§ **Recorded data**:
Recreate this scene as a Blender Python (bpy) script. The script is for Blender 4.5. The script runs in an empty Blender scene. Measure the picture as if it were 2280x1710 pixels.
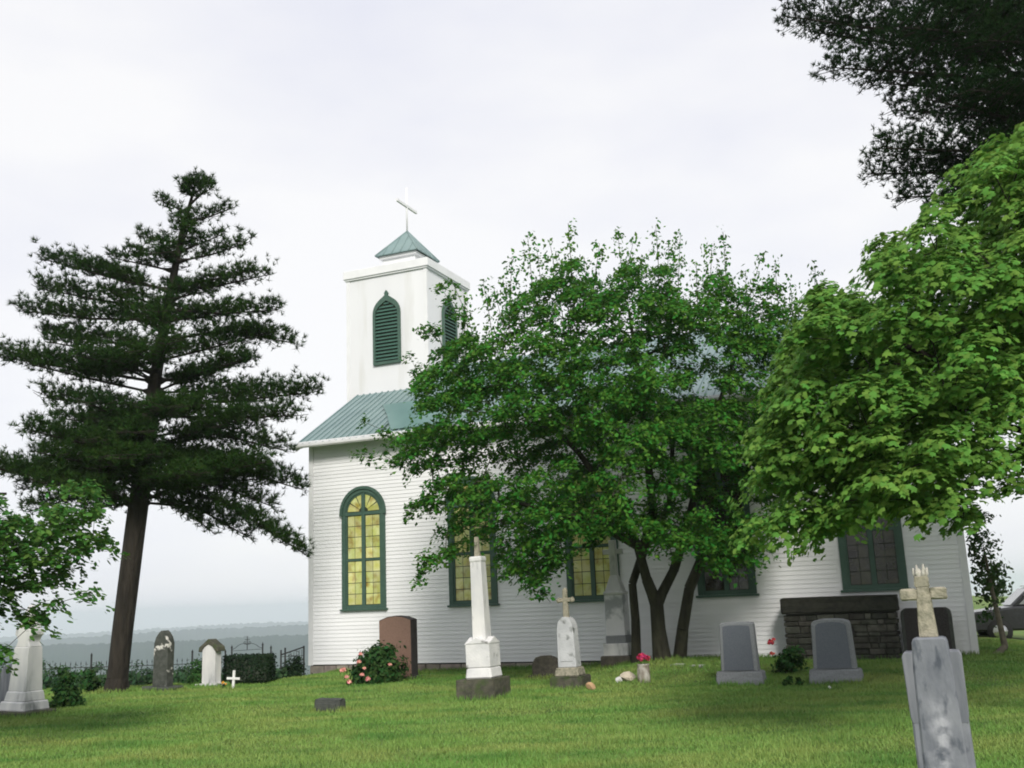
import bpy, bmesh, math, random
import numpy as np
from mathutils import Vector, Matrix

sc = bpy.context.scene
C = sc.collection
R = math.radians
RNG = np.random.default_rng(7)
random.seed(7)

# ------------------------------------------------------------------ camera
F_PX, PITCH, ROLL, EYE = 2280.0, R(11.95), R(2.25), 1.75
fw = np.array([0, math.cos(PITCH), math.sin(PITCH)])
_r = np.array([1.0, 0, 0]); _u = np.cross(_r, fw)
CR = math.cos(ROLL) * _r - math.sin(ROLL) * _u
CU = math.sin(ROLL) * _r + math.cos(ROLL) * _u
cam_d = bpy.data.cameras.new('camera'); cam = bpy.data.objects.new('camera', cam_d); C.objects.link(cam)
cam_d.sensor_width = 36.0; cam_d.lens = 36.0 * F_PX / 2280.0
cam_d.clip_start = 0.1; cam_d.clip_end = 30000
cam.matrix_world = Matrix(((CR[0], CU[0], -fw[0], 0), (CR[1], CU[1], -fw[1], 0), (CR[2], CU[2], -fw[2], EYE), (0, 0, 0, 1)))
sc.camera = cam

# ------------------------------------------------------------------ sky, sun, exposure
SUN_AZ, SUN_EL = R(174), R(33)        # where the hazy sun stands (from +Y, clockwise): behind the camera
w = bpy.data.worlds.new('World'); sc.world = w; w.use_nodes = True
nt = w.node_tree; nt.nodes.clear()
N = nt.nodes.new; L = nt.links.new
out = N('ShaderNodeOutputWorld'); mix = N('ShaderNodeMixShader'); b1 = N('ShaderNodeBackground'); b2 = N('ShaderNodeBackground')
sky = N('ShaderNodeTexSky'); sky.sky_type = 'NISHITA'; sky.sun_disc = False
sky.sun_elevation = SUN_EL; sky.sun_rotation = SUN_AZ
L(sky.outputs[0], b1.inputs[0]); b1.inputs[1].default_value = 0.12
tc = N('ShaderNodeTexCoord'); mp = N('ShaderNodeMapping'); mp.inputs['Scale'].default_value = (1.0, 1.0, 2.6)
nz = N('ShaderNodeTexNoise'); nz.inputs['Scale'].default_value = 1.7; nz.inputs['Detail'].default_value = 5; nz.inputs['Roughness'].default_value = .52
cr = N('ShaderNodeValToRGB')
cr.color_ramp.elements[0].position = .36; cr.color_ramp.elements[0].color = (.73, .74, .82, 1)
cr.color_ramp.elements[1].position = .60; cr.color_ramp.elements[1].color = (.88, .875, .88, 1)
L(tc.outputs['Generated'], mp.inputs[0]); L(mp.outputs[0], nz.inputs['Vector']); L(nz.outputs[0], cr.inputs[0]); L(cr.outputs[0], b2.inputs[0])
b2.inputs[1].default_value = .91
mix.inputs[0].default_value = .94
L(b1.outputs[0], mix.inputs[1]); L(b2.outputs[0], mix.inputs[2]); L(mix.outputs[0], out.inputs[0])
sd = bpy.data.lights.new('sun', 'SUN'); sd.energy = 2.6; sd.angle = R(16); sd.color = (1, .955, .88)
so = bpy.data.objects.new('sun', sd); C.objects.link(so)
sdir = Vector((math.sin(SUN_AZ) * math.cos(SUN_EL), math.cos(SUN_AZ) * math.cos(SUN_EL), math.sin(SUN_EL)))
so.rotation_euler = sdir.to_track_quat('Z', 'Y').to_euler()
sc.view_settings.view_transform = 'Standard'; sc.view_settings.look = 'None'
sc.view_settings.gamma = 1; sc.view_settings.exposure = 0.34
sc.cycles.use_denoising = True
sc.cycles.max_bounces = 5; sc.cycles.diffuse_bounces = 3; sc.cycles.glossy_bounces = 2; sc.cycles.transmission_bounces = 4
sc.cycles.volume_bounces = 3; sc.cycles.filter_width = 1.9

# ------------------------------------------------------------------ frames and terrain
ALPHA = R(23.1)                                   # the church's long side runs to the right and towards us
O = np.array([-6.05, 30.05, 0.0])
TX = np.array([math.cos(ALPHA), -math.sin(ALPHA), 0]); TN = np.array([math.sin(ALPHA), math.cos(ALPHA), 0])

def to_local(p):
    d = np.asarray(p, float) - O
    return np.stack([d @ TX, d @ TN, d[..., 2]], -1)

def from_local(x, y, z): return O + TX * x + TN * y + np.array([0, 0, z])

def ss(a, b, x):
    t = np.clip((x - a) / (b - a), 0, 1); return t * t * (3 - 2 * t)

TREE = (3.15, 23.95)
def H(x, y):
    x = np.asarray(x, float); y = np.asarray(y, float)
    lx = (x - O[0]) * TX[0] + (y - O[1]) * TX[1]; ly = (x - O[0]) * TN[0] + (y - O[1]) * TN[1]
    h = .20 * ss(-6, -.8, ly) * ss(5, 13, lx) * (1 - ss(17.4, 19.5, lx))
    h = h + .16 * np.exp(-((x - TREE[0]) ** 2 + (y - TREE[1]) ** 2) / (2 * .8 ** 2))
    h = h + .03 * np.sin(x * .9 + 1) * np.sin(y * .7) * ss(5, 9, y)
    v = y - 26.6 - np.maximum(0, x + 6.3) * 2.2
    v2 = np.maximum(0, v)
    h = h - 145 * (1 - np.exp(-(.22 * v2 * v2 / (v2 + 3)) / 145))
    vl = np.maximum(0, -x - 17); vr = np.maximum(0, x - 60)
    h = h - 60 * (1 - np.exp(-.12 * vl / 60)) - 60 * (1 - np.exp(-.1 * vr / 60))
    return h

def Hs(x, y): return float(H(x, y))

def ray(u, v): return CR * (u - 1140) / F_PX - CU * (v - 855) / F_PX + fw
def at(u, v, depth):
    """World point seen at photo pixel (u, v), depth metres ahead of the camera along Y."""
    d = ray(u, v); return np.array([0, 0, EYE]) + d * depth / d[1]
def foot(u, v):
    """Where the sight line through (u, v) meets the ground."""
    d = ray(u, v); o = np.array([0, 0, EYE]); t = 2.0
    while t < 80:
        p = o + d * t
        if p[2] <= Hs(p[0], p[1]): return p
        t += .02
    return o + d * 30

# ------------------------------------------------------------------ materials
def lin(r, g, b):
    f = lambda c: ((c / 255 + .055) / 1.055) ** 2.4 if c / 255 > .04045 else c / 255 / 12.92
    return (f(r), f(g), f(b), 1)

MATS = {}
def mat(name, c1, c2=None, rough=.8, scale=4.0, detail=5, lo=.35, hi=.65, bump=0, bscale=30, stretch=(1, 1, 1), spec=.3,
        island=0.0, obj_rand=0.0, metallic=0, c3=None, scale3=1.0, lo3=.5, hi3=.6, coord='Object', bdist=.02):
    """Noise between c1 and c2; optional third colour in patches; optional variation per mesh island or per object."""
    if name in MATS: return MATS[name]
    m = bpy.data.materials.new(name); m.use_nodes = True; t = m.node_tree; n = t.nodes.new; l = t.links.new
    p = t.nodes['Principled BSDF']; p.inputs['Roughness'].default_value = rough
    p.inputs['Specular IOR Level'].default_value = spec; p.inputs['Metallic'].default_value = metallic
    c1 = tuple(c1)[:3] + (1,); c2 = (tuple(c2)[:3] + (1,)) if c2 else None
    tc = n('ShaderNodeTexCoord'); mp = n('ShaderNodeMapping'); mp.inputs['Scale'].default_value = stretch
    if coord == 'World': l(n('ShaderNodeNewGeometry').outputs['Position'], mp.inputs[0])
    else: l(tc.outputs[coord], mp.inputs[0])
    col = None
    if c2:
        nz = n('ShaderNodeTexNoise'); nz.inputs['Scale'].default_value = scale; nz.inputs['Detail'].default_value = detail
        l(mp.outputs[0], nz.inputs['Vector'])
        r = n('ShaderNodeValToRGB'); r.color_ramp.elements[0].position = lo; r.color_ramp.elements[1].position = hi
        r.color_ramp.elements[0].color = c1; r.color_ramp.elements[1].color = c2
        l(nz.outputs[0], r.inputs[0]); col = r.outputs[0]
    else:
        rg = n('ShaderNodeRGB'); rg.outputs[0].default_value = c1; col = rg.outputs[0]
    if c3:
        nz = n('ShaderNodeTexNoise'); nz.inputs['Scale'].default_value = scale3; nz.inputs['Detail'].default_value = 6
        l(mp.outputs[0], nz.inputs['Vector'])
        r = n('ShaderNodeValToRGB'); r.color_ramp.elements[0].position = lo3; r.color_ramp.elements[1].position = hi3
        l(nz.outputs[0], r.inputs[0]); mx = n('ShaderNodeMix'); mx.data_type = 'RGBA'
        l(r.outputs[0], mx.inputs[0]); l(col, mx.inputs[6]); mx.inputs[7].default_value = tuple(c3)[:3] + (1,); col = mx.outputs[2]
    if island or obj_rand:
        if island: g = n('ShaderNodeNewGeometry'); rnd = g.outputs['Random Per Island']; k = island
        else: g = n('ShaderNodeObjectInfo'); rnd = g.outputs['Random']; k = obj_rand
        mr = n('ShaderNodeMapRange'); mr.inputs[3].default_value = 1 - k; mr.inputs[4].default_value = 1 + k
        l(rnd, mr.inputs[0]); hs = n('ShaderNodeHueSaturation'); l(mr.outputs[0], hs.inputs['Value']); l(col, hs.inputs['Color'])
        mr2 = n('ShaderNodeMapRange'); mr2.inputs[3].default_value = .5 - .03 * k / .3; mr2.inputs[4].default_value = .5 + .03 * k / .3
        ma = n('ShaderNodeMath'); ma.operation = 'FRACT'; mm = n('ShaderNodeMath'); mm.operation = 'MULTIPLY'; mm.inputs[1].default_value = 7.31
        l(rnd, mm.inputs[0]); l(mm.outputs[0], ma.inputs[0]); l(ma.outputs[0], mr2.inputs[0]); l(mr2.outputs[0], hs.inputs['Hue'])
        col = hs.outputs[0]
    l(col, p.inputs['Base Color'])
    if bump:
        nz = n('ShaderNodeTexNoise'); nz.inputs['Scale'].default_value = bscale; nz.inputs['Detail'].default_value = 6
        l(mp.outputs[0], nz.inputs['Vector']); b = n('ShaderNodeBump'); b.inputs['Strength'].default_value = bump; b.inputs['Distance'].default_value = bdist
        l(nz.outputs[0], b.inputs['Height']); l(b.outputs[0], p.inputs['Normal'])
    MATS[name] = m; m['col'] = 1
    return m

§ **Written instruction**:
From the first line of the material down to the line containing "from mathutils import Vector, Matrix", inclusive, return each line exactly, skipping any picture.

§ **Output**:
Recreate this scene as a Blender Python (bpy) script. The script is for Blender 4.5. The script runs in an empty Blender scene. Measure the picture as if it were 2280x1710 pixels.
import bpy, bmesh, math, random
import numpy as np
from mathutils import Vector, Matrix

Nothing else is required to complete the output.